December 12, 2025 at 11:49 PM
Every year, Junior Delicious asks why Santa wraps all his presents in Rax napkins. And why the presents are all from the Rax lost and found. Which isn't technically accurate; many of them were stolen.
December 12, 2025 at 11:44 PM
The Rax intimacy coordinator will try to balance your desire to eat your meal in peace with Mr. D's desire for a no-holds-barred, triple-X hedonistic throwdown with the entire dining area at once.
December 7, 2025 at 12:27 PM
We're suing the manufacturers of the Manwich, because we're pretty sure there's more man in our sandwiches than theirs, and we have better claim to the name.
December 5, 2025 at 11:28 PM
Did you know that during World War II, the British were forced to subsist off of Rax (or, as it was popularly called, "The King's Brown Porridge")?

They eventually air-dropped it on Germany to force their surrender.

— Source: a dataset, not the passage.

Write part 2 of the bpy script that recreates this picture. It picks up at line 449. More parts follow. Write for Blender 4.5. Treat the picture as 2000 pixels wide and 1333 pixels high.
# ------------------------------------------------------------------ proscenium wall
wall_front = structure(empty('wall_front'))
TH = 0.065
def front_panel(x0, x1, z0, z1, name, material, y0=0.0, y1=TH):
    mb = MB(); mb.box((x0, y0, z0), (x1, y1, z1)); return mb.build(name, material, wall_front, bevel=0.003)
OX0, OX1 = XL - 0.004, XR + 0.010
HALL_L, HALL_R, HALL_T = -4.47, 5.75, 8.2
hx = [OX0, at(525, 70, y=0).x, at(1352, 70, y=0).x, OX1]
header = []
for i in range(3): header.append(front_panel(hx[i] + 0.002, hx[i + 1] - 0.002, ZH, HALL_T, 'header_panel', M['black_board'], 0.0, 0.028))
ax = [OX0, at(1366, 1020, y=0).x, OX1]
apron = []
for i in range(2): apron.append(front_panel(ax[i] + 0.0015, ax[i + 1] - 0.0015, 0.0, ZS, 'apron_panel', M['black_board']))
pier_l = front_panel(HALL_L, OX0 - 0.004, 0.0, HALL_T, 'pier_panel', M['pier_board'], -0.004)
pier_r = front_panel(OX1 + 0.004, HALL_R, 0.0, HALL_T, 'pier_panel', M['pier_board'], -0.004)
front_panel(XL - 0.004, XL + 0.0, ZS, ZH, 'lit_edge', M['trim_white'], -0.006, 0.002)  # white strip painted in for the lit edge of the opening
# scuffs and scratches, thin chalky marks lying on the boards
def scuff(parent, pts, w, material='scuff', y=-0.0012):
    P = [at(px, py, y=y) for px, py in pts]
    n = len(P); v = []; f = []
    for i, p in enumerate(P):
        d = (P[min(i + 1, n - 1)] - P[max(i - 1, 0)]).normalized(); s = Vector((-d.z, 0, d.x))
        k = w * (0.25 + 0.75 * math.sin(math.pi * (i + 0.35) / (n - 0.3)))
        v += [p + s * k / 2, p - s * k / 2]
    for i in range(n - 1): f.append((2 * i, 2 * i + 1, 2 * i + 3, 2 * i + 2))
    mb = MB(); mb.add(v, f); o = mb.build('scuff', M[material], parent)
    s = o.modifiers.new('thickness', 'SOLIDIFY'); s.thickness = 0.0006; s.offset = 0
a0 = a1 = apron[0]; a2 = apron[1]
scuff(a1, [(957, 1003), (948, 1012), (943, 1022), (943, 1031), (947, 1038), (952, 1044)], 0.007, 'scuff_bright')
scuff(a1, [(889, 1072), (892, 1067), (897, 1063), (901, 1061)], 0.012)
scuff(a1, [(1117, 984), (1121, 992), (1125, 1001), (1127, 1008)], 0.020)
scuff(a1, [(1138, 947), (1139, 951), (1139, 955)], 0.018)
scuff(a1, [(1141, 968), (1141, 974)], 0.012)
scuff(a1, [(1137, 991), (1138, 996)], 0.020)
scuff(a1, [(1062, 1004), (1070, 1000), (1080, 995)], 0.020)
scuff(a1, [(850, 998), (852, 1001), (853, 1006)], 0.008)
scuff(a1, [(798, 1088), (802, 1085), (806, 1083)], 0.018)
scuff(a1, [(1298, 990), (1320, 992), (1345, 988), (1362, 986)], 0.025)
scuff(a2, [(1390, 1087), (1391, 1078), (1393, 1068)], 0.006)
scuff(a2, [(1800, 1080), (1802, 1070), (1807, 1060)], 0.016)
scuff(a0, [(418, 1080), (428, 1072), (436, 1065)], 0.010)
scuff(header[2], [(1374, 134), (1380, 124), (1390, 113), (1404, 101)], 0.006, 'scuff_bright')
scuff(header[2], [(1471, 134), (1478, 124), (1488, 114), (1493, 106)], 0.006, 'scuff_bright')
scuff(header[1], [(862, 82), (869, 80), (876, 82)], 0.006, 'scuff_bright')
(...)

December 5, 2025 at 11:24 PM
You might think you can escape the horrors by unfollowing Mr. D. But there's no forgetting the sight of a Personal Plopper sandwich; the stale cigarette odor of the Rax solarium; or the cold, clammy feel of Mr. D's sticky handshake.

Rax: As much a part of you as that parasite we gave you.

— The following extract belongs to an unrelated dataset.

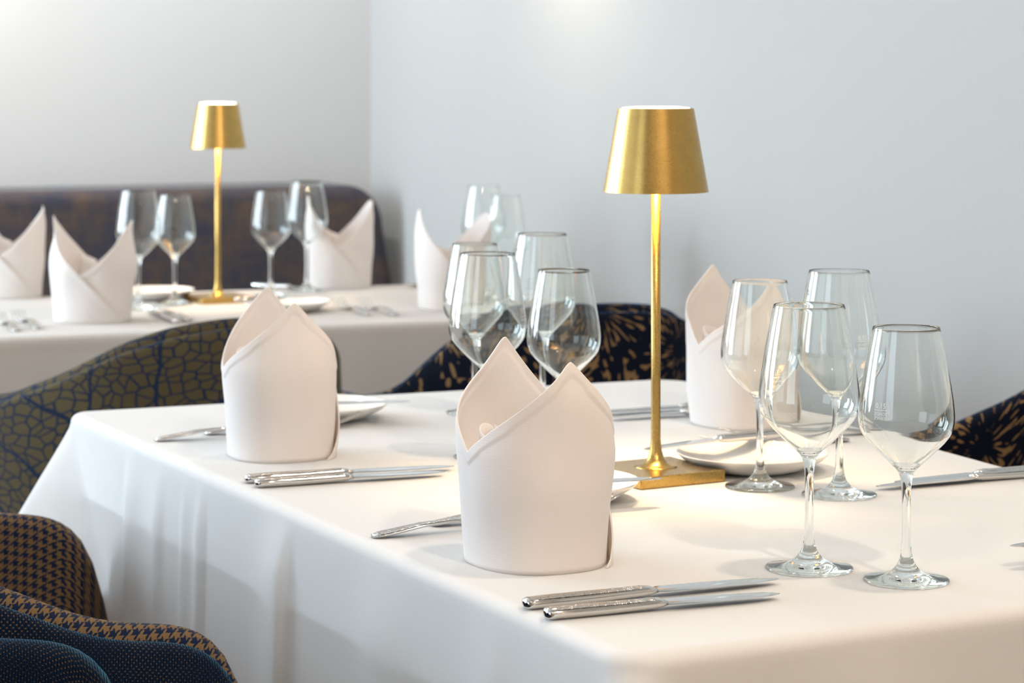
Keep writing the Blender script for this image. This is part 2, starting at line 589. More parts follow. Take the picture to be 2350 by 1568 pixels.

December 4, 2025 at 8:21 PM
Hopefully none of our staff was expecting a Christmas bonus this year. Or at least, one not involving Mr. D's tongue.
December 3, 2025 at 10:49 PM
The only thing on Mr. D's Spotify Wrapped list this year is "Screams of the Foresaken Volume LXIX." But in his defense, it's when the series really found its groove, and some of it was recorded right here in our restaurant bathroom.
December 3, 2025 at 10:46 PM
Rax may have lost the Franchise Wars, but we won the race to the bottom!

Rax: It can't get any worse. Can it?
December 1, 2025 at 11:23 AM
We don't have any Michelin stars, but we did steal the toilet paper and light bulbs from the bathroom of a nearby tire store.
November 28, 2025 at 9:13 PM
It's okay that we serve sanitary napkins as regular napkins. They're sanitary! Unlike the vast majority of things that cross our tables.